• **Data extract**
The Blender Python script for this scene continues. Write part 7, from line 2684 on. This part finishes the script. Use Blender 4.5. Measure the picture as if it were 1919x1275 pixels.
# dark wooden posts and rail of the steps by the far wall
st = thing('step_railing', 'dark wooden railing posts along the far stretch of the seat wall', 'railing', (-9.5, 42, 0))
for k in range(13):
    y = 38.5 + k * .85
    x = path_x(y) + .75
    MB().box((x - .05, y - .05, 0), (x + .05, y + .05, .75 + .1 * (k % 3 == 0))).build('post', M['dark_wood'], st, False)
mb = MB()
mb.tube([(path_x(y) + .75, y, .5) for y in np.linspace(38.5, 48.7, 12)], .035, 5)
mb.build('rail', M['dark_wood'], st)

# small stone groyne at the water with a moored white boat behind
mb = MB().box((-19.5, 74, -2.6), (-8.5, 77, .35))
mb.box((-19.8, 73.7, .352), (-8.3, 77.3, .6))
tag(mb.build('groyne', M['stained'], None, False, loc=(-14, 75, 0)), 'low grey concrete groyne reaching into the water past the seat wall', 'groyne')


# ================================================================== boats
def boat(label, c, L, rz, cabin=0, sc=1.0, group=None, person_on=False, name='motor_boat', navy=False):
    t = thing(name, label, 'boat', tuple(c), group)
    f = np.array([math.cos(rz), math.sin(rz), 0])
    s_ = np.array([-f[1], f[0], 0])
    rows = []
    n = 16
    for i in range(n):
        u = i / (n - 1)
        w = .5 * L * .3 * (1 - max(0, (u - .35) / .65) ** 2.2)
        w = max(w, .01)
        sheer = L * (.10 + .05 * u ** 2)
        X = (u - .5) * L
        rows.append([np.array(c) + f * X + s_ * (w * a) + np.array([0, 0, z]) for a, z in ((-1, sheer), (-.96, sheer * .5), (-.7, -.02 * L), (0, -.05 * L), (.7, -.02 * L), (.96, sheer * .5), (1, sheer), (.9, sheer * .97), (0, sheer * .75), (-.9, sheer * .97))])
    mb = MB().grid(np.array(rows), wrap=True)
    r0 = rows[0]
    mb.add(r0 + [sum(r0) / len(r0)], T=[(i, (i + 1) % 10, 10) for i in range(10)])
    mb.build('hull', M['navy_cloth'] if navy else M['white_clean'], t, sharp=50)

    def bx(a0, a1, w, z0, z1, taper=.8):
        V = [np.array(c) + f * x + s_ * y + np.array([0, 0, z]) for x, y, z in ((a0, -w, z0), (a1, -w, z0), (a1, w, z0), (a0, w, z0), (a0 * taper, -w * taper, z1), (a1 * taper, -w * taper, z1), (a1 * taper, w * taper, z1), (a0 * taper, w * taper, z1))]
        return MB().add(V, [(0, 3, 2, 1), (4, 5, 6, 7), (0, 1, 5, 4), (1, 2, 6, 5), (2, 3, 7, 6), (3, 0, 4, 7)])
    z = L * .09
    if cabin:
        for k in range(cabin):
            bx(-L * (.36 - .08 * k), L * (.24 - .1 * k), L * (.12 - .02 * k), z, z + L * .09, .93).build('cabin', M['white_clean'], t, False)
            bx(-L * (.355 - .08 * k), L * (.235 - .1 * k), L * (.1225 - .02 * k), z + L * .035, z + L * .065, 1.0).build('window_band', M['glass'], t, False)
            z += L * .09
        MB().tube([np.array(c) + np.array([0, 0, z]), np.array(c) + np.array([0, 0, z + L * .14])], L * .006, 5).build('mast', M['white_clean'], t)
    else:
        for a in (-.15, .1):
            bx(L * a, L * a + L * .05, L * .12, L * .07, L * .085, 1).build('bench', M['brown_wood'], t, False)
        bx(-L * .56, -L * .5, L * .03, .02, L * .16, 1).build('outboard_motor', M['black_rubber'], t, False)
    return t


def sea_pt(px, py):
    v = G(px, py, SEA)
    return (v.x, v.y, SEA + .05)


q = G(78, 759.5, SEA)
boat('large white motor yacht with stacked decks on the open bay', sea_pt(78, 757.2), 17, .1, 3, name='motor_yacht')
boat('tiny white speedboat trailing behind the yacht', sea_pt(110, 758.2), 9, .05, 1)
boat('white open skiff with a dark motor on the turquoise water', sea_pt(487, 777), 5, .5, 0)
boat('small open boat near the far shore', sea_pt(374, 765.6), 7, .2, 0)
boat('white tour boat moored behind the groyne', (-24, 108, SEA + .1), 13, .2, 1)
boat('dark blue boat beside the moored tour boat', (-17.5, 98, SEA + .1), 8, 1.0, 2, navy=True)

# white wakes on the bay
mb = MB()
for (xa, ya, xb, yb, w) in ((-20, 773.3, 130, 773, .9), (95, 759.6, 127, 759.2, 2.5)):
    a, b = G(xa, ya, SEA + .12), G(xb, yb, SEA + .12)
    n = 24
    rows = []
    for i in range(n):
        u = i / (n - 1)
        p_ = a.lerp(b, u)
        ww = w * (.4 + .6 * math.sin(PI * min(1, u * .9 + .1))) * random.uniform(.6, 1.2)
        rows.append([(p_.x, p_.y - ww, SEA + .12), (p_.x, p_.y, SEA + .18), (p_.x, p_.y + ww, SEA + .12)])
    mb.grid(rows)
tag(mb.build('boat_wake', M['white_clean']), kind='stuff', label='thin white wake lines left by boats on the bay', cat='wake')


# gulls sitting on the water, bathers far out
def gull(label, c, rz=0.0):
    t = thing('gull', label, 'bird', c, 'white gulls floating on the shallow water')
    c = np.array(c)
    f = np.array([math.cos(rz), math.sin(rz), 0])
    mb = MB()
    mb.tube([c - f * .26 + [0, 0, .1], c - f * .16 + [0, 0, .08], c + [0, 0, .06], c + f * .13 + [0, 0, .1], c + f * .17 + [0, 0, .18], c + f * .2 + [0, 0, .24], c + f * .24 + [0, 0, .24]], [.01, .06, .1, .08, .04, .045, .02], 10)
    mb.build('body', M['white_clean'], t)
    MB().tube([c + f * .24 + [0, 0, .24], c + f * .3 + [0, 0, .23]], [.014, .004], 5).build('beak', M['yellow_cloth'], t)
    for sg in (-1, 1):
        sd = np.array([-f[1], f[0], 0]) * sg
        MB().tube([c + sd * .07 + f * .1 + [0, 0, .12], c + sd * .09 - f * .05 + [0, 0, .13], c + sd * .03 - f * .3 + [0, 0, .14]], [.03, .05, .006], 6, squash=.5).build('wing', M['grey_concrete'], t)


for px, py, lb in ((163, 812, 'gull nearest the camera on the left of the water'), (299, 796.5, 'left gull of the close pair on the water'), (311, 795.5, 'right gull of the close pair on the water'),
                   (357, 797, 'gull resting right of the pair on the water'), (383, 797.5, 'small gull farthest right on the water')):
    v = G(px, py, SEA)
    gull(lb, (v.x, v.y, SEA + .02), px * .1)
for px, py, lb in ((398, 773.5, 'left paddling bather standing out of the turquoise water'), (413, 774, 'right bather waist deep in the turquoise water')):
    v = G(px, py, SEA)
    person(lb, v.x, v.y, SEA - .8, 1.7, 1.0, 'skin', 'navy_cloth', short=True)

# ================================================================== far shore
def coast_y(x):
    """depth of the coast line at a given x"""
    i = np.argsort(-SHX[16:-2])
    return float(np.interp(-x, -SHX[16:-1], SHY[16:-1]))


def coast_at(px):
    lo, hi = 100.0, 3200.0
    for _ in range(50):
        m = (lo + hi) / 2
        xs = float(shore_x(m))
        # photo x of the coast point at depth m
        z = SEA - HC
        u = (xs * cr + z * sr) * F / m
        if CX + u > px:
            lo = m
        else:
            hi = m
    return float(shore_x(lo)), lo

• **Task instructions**
From the very first line of the data through the line with "mb.build('rail', M['dark_wood'], st)" in it, please reproduce each line exactly and output nothing more.

• **Finished exercise**
The Blender Python script for this scene continues. Write part 7, from line 2684 on. This part finishes the script. Use Blender 4.5. Measure the picture as if it were 1919x1275 pixels.
# dark wooden posts and rail of the steps by the far wall
st = thing('step_railing', 'dark wooden railing posts along the far stretch of the seat wall', 'railing', (-9.5, 42, 0))
for k in range(13):
    y = 38.5 + k * .85
    x = path_x(y) + .75
    MB().box((x - .05, y - .05, 0), (x + .05, y + .05, .75 + .1 * (k % 3 == 0))).build('post', M['dark_wood'], st, False)
mb = MB()
mb.tube([(path_x(y) + .75, y, .5) for y in np.linspace(38.5, 48.7, 12)], .035, 5)
mb.build('rail', M['dark_wood'], st)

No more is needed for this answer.